Task directions
Check each line of the entries below for the string "objects"; copy every line where it appears.

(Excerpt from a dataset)
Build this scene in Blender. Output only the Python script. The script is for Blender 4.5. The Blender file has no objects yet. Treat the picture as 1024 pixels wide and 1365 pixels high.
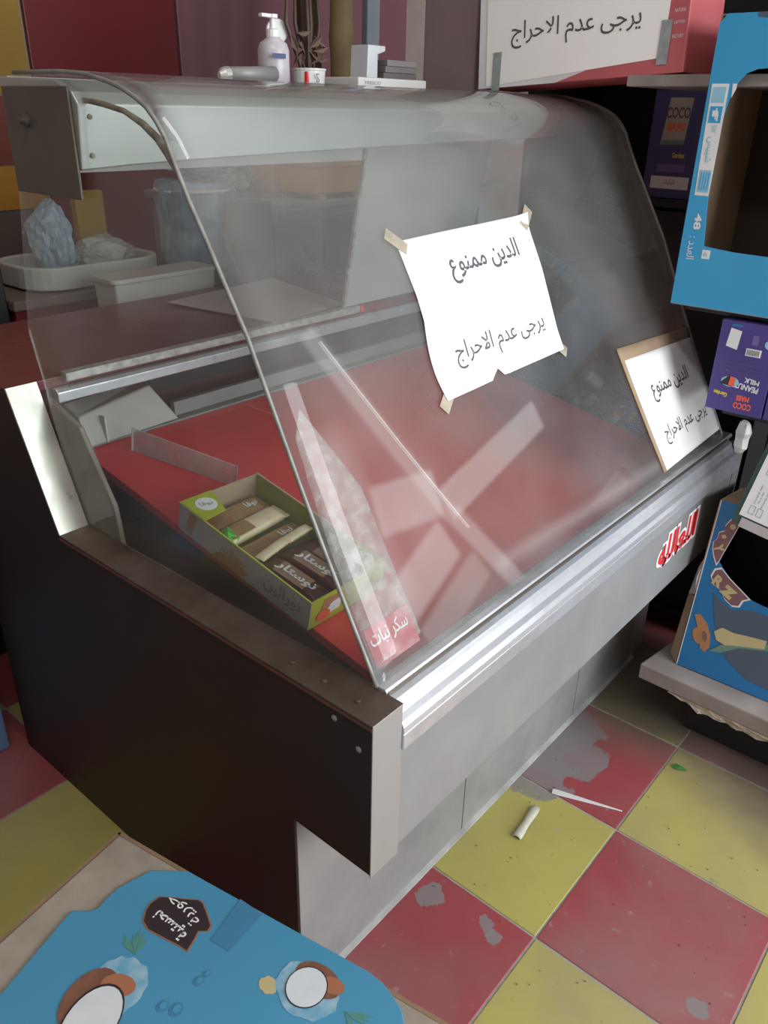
import bpy, bmesh, math, random
from mathutils import Vector, Matrix, noise
random.seed(7)
S = bpy.context.scene
COL = S.collection
V = Vector

# ---------------------------------------------------------------- camera, light, exposure
cam_d = bpy.data.cameras.new('camera'); cam = bpy.data.objects.new('camera', cam_d); COL.objects.link(cam)
YAW, PITCH, ROLL = 0.695517679, 0.463279758, 0.0218649973
fwd = V((math.cos(YAW)*math.cos(PITCH), math.sin(YAW)*math.cos(PITCH), -math.sin(PITCH)))
r0 = V((math.sin(YAW), -math.cos(YAW), 0)); u0 = r0.cross(fwd)
right = math.cos(ROLL)*r0 + math.sin(ROLL)*u0; up = -math.sin(ROLL)*r0 + math.cos(ROLL)*u0
M = Matrix((right, up, -fwd)).transposed().to_4x4(); M.translation = V((-0.93995791, -0.40086648, 1.3538896))
cam.matrix_world = M
cam_d.sensor_width = 36; cam_d.sensor_fit = 'AUTO'; cam_d.lens = 36*1075.944/1365; cam_d.clip_start = .02
S.camera = cam

w = bpy.data.worlds.new('world'); S.world = w; w.use_nodes = True
bg = w.node_tree.nodes['Background']; bg.inputs[0].default_value = (.80, .88, 1.0, 1); bg.inputs[1].default_value = 1.6

def area(name, loc, target, sx, sy, power, col=(1, 1, 1)):
    d = bpy.data.lights.new(name, 'AREA'); d.shape = 'RECTANGLE'; d.size = sx; d.size_y = sy; d.energy = power; d.color = col
    o = bpy.data.objects.new(name, d); COL.objects.link(o); o.location = loc
    o.rotation_euler = (V(target)-V(loc)).to_track_quat('-Z', 'Y').to_euler(); return o
area('shopfront_daylight', (.65, -2.62, 1.55), (.65, 0, 1.35), 2.7, 2.3, 125, (.96, .98, 1.0))
area('added_fill_light', (-.9, -.2, 2.85), (-.9, -.2, 0), .3, 1.2, 12, (1, .95, .9))  # unseen overhead fill, added to brighten the notice above the counter

S.view_settings.view_transform = 'Standard'; S.view_settings.look = 'None'
S.view_settings.gamma = 1; S.view_settings.use_curve_mapping = False
S.view_settings.exposure = 0.12

# ---------------------------------------------------------------- materials
MATS = {}
def mat(name, col, rough=.5, metal=0., col2=None, scale=8., amt=.5, bump=0., spec=.5, detail=4., stretch=(1, 1, 1), coat=0., trans=0., rr=0.):
    if name in MATS: return MATS[name]
    m = bpy.data.materials.new(name); m.use_nodes = True; nt = m.node_tree; N = nt.nodes; L = nt.links
    b = N['Principled BSDF']
    b.inputs['Roughness'].default_value = rough; b.inputs['Metallic'].default_value = metal
    b.inputs['Specular IOR Level'].default_value = spec; b.inputs['Coat Weight'].default_value = coat
    g = N.new('ShaderNodeNewGeometry'); mp = N.new('ShaderNodeMapping'); mp.inputs['Scale'].default_value = stretch
    L.new(g.outputs['Position'], mp.inputs['Vector'])
    n = N.new('ShaderNodeTexNoise'); n.inputs['Scale'].default_value = scale; n.inputs['Detail'].default_value = detail
    L.new(mp.outputs[0], n.inputs['Vector'])
    c2 = col2 if col2 else tuple(c*.75 for c in col)
    mr = N.new('ShaderNodeMapRange'); mr.inputs[1].default_value = .35; mr.inputs[2].default_value = .7; mr.inputs[3].default_value = 0; mr.inputs[4].default_value = amt
    L.new(n.outputs[0], mr.inputs[0])
    mx = N.new('ShaderNodeMix'); mx.data_type = 'RGBA'
    mx.inputs['A'].default_value = (*col, 1); mx.inputs['B'].default_value = (*c2, 1)
    L.new(mr.outputs[0], mx.inputs[0]); L.new(mx.outputs['Result'], b.inputs['Base Color'])
    if rr:
        m2 = N.new('ShaderNodeMapRange'); m2.inputs[1].default_value = .3; m2.inputs[2].default_value = .7
        m2.inputs[3].default_value = max(0, rough-rr); m2.inputs[4].default_value = min(1, rough+rr)
        L.new(n.outputs[0], m2.inputs[0]); L.new(m2.outputs[0], b.inputs['Roughness'])
    if bump:
        n2 = N.new('ShaderNodeTexNoise'); n2.inputs['Scale'].default_value = scale*6; n2.inputs['Detail'].default_value = 3
        L.new(mp.outputs[0], n2.inputs['Vector'])
        bp = N.new('ShaderNodeBump'); bp.inputs['Strength'].default_value = bump; bp.inputs['Distance'].default_value = .004
        L.new(n2.outputs[0], bp.inputs['Height']); L.new(bp.outputs[0], b.inputs['Normal'])
    if trans:   # thin translucent plastic: part of the light goes straight through
        out = N['Material Output']; t = N.new('ShaderNodeBsdfTransparent'); ms = N.new('ShaderNodeMixShader')
        m3 = N.new('ShaderNodeMapRange'); m3.inputs[1].default_value = .3; m3.inputs[2].default_value = .7
        m3.inputs[3].default_value = min(1, trans+.12); m3.inputs[4].default_value = max(0, trans-.2)
        L.new(n.outputs[0], m3.inputs[0]); L.new(m3.outputs[0], ms.inputs[0])
        L.new(b.outputs[0], ms.inputs[1]); L.new(t.outputs[0], ms.inputs[2]); L.new(ms.outputs[0], out.inputs[0])
    MATS[name] = m; return m

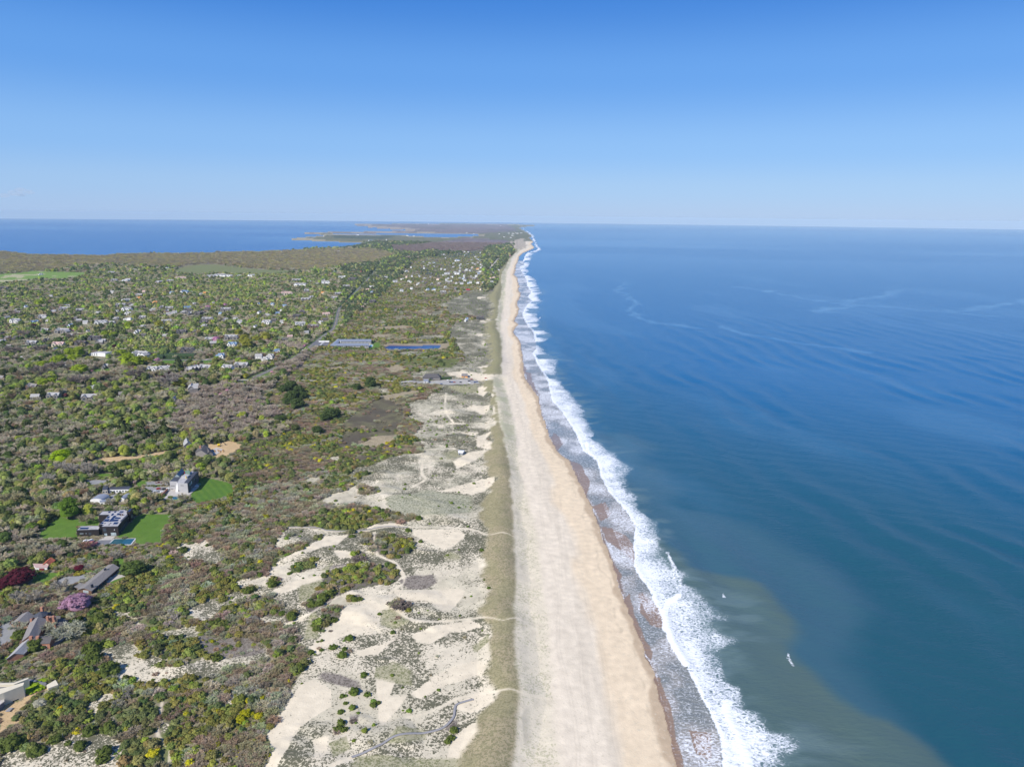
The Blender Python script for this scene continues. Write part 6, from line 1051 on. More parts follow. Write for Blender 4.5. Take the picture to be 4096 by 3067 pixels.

Solution for this exercise
Build this scene in Blender. Output only the Python script. The script is for Blender 4.5. The Blender file has no objects yet. Treat the picture as 1024 pixels wide and 1365 pixels high.
cam_d = bpy.data.cameras.new('camera'); cam = bpy.data.objects.new('camera', cam_d); COL.objects.link(cam)
    o = bpy.data.objects.new(name, d); COL.objects.link(o); o.location = loc